7. Conclusion: No shortcomings in RIPA’s regime.

169. In the circumstances, the Court considers that the domestic law on  interception  of internal communications together with the clarifications brought  by the publication of the Code indicate with sufficient clarity the  procedures for the authorisation and processing of interception warrants as well as the processing, communicating and destruction of intercept  material collected. The Court further observes that there is no evidence of any significant shortcomings in the application and operation of  the surveillance regime. On the contrary, the various reports of the  Commissioner have highlighted the diligence with which the authorities  implement RIPA and correct any technical or human errors which  accidentally occur (see paragraphs 62,67,7173 above).
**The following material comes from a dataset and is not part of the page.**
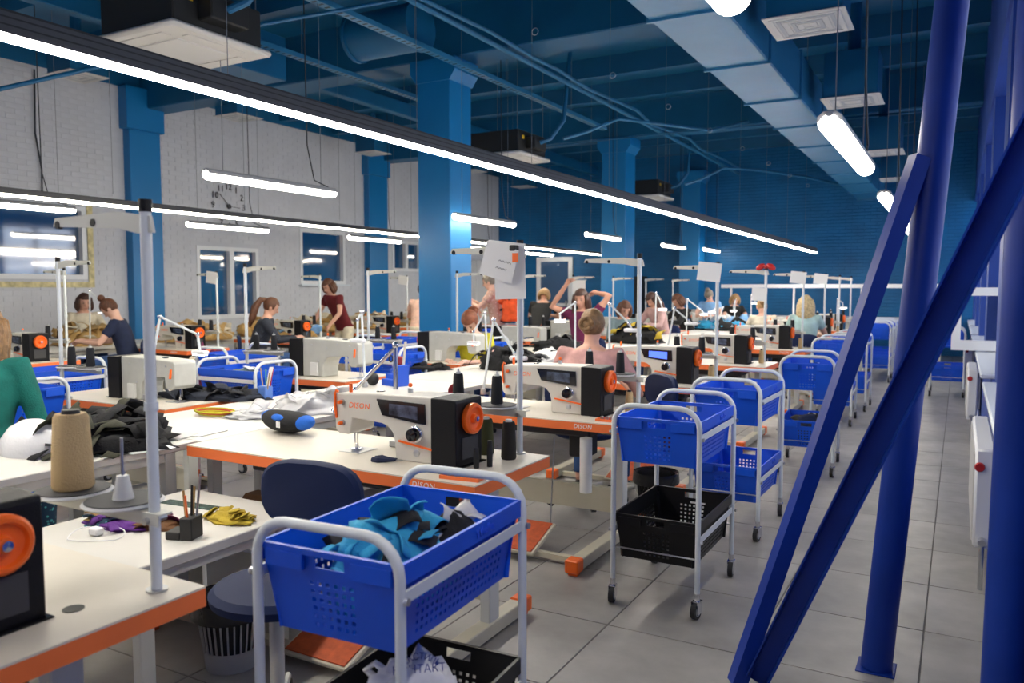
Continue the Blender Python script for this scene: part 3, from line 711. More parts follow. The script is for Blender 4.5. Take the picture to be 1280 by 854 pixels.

Having regard to the safeguards against abuse in the procedures  as well as the more general safeguards offered by the supervision of  the Commissioner and the review of the IPT, the impugned surveillance  measures, insofar as they may have been applied to the applicant in  the circumstances outlined in the present case, are justified under  Article 8 § 2.

170.  There has accordingly been no violation of Article 8 of the Convention.

The court also considered that the restrictions on the procedure before the IPT did not violate the applicant’s right to a fair trial, reiterating that a) the disclosure of relevant evidence is not an absolute right and b) national security may justify the exclusion of the  public from the proceedings.

par. 190: In reaching this conclusion, the Court emphasises the  breadth of access to the IPT enjoyed by those complaining about  interception  within the United Kingdom and the absence of any evidential burden to  be overcome in order to lodge an application with the IPT. In order  to ensure the efficacy of the secret surveillance regime, and bearing in mind the importance of such measures to the fight against terrorism  and serious crime, the Court considers that the restrictions on the  applicant’s rights in the context of the proceedings before the IPT  were both necessary and proportionate and did not impair the very  essence  of the applicant’s Article 6 rights.